Dataset content>
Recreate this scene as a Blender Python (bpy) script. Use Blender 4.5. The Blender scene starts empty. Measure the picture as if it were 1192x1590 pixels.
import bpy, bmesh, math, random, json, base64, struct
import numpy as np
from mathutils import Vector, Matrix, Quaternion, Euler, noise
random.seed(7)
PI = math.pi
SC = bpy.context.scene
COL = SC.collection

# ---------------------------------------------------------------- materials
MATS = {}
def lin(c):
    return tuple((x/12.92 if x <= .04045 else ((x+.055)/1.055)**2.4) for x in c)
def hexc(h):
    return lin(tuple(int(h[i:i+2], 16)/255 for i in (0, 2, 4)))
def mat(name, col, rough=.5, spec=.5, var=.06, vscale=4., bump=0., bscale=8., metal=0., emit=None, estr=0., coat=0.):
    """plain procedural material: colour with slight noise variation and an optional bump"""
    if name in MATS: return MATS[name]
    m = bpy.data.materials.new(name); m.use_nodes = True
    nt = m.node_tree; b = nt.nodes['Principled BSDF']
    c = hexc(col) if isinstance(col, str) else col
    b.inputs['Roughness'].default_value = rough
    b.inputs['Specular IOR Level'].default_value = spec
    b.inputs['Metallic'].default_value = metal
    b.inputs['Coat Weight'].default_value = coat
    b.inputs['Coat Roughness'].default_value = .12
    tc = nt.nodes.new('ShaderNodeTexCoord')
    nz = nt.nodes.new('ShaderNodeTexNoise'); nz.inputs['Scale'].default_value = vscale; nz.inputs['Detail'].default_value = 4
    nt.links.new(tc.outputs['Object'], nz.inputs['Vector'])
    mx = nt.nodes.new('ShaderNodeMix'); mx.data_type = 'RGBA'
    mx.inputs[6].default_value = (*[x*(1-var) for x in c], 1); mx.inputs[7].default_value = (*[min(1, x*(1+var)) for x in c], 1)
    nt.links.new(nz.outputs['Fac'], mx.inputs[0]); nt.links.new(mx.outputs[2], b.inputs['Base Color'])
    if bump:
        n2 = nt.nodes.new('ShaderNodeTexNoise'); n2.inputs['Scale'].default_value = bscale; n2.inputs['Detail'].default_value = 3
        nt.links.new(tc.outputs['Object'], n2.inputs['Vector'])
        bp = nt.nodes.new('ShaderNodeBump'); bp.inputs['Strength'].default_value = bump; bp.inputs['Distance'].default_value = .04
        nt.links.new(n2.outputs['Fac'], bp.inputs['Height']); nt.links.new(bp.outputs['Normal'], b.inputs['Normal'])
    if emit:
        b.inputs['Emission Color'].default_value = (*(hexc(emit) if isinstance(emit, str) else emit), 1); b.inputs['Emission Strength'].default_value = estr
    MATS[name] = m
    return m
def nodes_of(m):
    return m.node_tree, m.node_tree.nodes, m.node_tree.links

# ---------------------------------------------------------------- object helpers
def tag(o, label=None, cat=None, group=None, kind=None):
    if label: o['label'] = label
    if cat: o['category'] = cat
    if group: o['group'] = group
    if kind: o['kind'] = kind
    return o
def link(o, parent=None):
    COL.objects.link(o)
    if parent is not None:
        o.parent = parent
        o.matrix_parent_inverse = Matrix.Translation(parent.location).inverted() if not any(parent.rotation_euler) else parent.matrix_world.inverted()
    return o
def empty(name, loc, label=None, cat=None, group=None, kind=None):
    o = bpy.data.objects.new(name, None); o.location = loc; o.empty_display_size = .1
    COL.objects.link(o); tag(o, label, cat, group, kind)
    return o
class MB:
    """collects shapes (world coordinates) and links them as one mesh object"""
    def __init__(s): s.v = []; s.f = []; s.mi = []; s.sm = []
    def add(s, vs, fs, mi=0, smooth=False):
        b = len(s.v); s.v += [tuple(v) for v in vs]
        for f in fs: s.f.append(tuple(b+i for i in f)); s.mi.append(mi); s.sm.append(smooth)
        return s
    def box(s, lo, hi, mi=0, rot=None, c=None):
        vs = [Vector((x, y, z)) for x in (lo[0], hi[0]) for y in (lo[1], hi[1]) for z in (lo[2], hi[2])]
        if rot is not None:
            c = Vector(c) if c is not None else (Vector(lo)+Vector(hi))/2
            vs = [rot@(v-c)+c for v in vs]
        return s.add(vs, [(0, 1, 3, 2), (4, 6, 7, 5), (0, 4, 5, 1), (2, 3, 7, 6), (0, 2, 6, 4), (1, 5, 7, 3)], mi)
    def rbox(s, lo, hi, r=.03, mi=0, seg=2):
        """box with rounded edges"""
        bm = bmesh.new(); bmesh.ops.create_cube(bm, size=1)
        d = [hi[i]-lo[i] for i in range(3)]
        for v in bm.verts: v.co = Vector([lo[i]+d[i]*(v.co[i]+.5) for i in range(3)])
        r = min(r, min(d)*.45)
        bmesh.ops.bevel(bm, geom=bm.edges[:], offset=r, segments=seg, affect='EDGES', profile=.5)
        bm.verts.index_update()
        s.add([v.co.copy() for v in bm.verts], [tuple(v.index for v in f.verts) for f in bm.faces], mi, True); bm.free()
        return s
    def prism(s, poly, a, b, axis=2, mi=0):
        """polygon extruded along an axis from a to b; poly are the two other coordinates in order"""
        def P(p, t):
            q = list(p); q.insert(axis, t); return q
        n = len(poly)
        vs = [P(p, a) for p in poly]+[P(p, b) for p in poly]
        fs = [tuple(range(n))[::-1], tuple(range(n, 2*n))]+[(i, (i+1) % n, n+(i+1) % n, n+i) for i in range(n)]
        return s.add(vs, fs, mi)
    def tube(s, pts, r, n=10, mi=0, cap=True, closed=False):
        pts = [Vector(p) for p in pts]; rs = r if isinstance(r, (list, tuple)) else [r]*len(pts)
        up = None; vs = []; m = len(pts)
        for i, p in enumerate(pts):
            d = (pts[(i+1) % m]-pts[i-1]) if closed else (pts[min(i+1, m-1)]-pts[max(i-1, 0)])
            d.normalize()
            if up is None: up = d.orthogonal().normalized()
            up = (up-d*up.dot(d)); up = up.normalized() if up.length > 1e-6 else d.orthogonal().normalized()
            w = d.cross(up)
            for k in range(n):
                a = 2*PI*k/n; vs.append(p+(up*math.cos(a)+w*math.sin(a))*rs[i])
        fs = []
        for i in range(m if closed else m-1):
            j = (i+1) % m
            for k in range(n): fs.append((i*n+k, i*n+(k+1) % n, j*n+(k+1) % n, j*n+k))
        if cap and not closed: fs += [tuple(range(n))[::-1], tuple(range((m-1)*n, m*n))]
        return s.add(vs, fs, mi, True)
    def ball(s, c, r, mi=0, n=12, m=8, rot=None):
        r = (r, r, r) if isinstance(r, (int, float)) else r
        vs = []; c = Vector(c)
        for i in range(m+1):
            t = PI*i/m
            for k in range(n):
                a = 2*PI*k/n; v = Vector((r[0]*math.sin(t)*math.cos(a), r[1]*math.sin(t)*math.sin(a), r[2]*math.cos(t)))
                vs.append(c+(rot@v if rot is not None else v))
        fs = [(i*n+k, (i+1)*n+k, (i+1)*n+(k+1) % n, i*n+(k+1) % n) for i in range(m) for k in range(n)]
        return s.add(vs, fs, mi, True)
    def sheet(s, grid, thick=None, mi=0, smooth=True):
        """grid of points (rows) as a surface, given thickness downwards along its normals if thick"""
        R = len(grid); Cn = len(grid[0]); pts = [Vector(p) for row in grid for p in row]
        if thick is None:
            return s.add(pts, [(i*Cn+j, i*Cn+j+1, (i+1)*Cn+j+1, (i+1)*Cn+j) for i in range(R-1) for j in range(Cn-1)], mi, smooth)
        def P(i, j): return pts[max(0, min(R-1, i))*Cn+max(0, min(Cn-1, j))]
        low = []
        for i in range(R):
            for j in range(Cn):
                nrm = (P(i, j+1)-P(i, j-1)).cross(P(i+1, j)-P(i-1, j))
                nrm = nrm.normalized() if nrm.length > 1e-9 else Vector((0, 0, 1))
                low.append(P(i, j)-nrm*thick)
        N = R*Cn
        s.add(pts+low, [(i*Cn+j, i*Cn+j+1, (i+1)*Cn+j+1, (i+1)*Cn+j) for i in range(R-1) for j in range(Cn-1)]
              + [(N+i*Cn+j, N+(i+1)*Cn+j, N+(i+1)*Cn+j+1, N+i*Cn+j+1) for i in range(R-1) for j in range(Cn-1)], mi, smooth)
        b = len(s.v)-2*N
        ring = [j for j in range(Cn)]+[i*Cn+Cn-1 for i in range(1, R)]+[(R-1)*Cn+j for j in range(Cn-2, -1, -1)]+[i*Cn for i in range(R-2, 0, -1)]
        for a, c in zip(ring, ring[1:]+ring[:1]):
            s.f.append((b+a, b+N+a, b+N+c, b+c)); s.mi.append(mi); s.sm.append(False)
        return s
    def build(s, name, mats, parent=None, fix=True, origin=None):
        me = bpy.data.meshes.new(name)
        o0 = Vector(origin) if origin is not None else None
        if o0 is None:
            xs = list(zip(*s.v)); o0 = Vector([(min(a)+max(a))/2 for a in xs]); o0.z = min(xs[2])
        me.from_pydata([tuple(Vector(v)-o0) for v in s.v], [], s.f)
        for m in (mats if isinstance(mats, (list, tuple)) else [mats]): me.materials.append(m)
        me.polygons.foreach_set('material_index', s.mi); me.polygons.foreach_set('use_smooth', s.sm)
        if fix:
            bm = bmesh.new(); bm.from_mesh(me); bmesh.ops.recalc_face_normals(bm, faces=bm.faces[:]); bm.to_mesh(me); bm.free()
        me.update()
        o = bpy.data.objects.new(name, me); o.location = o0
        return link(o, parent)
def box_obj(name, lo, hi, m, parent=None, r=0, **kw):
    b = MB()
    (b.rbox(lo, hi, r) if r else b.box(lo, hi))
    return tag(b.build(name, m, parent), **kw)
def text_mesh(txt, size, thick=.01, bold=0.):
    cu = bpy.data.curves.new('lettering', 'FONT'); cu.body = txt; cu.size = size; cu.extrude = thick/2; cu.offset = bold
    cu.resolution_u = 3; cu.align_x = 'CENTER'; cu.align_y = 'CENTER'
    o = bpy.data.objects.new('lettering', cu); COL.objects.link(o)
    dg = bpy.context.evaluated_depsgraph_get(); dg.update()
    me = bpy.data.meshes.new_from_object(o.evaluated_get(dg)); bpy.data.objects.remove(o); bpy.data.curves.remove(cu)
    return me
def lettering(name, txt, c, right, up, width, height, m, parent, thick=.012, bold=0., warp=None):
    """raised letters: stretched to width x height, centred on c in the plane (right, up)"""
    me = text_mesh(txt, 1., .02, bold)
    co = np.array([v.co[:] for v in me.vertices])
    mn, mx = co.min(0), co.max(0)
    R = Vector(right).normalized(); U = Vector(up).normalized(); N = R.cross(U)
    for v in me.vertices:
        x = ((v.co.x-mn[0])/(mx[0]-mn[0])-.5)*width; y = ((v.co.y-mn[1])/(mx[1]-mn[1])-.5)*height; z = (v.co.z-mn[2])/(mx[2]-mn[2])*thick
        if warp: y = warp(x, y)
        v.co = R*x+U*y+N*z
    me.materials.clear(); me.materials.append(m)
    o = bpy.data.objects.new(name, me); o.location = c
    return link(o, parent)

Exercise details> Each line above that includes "scene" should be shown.

Solution>
Recreate this scene as a Blender Python (bpy) script. Use Blender 4.5. The Blender scene starts empty. Measure the picture as if it were 1192x1590 pixels.
SC = bpy.context.scene